Look through the data below and work out how many lines contain the string "picture". Give the number alone.

#### RECORD EXCERPTS:
_ _ _

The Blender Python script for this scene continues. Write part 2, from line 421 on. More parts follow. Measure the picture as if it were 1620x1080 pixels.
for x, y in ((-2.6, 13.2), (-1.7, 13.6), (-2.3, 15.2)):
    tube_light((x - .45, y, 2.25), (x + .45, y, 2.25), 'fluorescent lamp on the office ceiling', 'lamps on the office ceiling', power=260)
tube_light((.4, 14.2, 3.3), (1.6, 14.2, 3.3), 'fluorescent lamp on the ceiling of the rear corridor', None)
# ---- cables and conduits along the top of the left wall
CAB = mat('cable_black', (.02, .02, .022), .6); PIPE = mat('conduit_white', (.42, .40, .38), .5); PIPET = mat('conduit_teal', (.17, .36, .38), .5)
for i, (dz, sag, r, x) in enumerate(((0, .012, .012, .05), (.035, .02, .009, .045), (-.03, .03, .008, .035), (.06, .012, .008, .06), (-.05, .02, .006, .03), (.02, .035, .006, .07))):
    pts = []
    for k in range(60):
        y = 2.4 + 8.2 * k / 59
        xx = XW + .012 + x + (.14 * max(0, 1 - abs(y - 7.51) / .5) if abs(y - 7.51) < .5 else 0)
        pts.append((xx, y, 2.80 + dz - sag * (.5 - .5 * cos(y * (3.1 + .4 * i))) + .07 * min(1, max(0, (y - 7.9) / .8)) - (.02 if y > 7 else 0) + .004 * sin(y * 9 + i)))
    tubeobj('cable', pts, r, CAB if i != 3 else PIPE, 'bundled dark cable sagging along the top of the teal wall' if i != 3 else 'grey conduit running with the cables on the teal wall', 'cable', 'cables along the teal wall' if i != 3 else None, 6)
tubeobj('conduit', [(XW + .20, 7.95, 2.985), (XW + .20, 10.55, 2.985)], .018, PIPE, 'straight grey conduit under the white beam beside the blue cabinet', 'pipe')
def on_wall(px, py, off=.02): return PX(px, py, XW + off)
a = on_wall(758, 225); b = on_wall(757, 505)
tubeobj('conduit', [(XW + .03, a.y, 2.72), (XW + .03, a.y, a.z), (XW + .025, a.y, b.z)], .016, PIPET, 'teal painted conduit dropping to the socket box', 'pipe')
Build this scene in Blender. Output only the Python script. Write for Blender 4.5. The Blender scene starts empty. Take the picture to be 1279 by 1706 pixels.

_ _ _

#### SOLUTION TO THIS PROBLEM:
2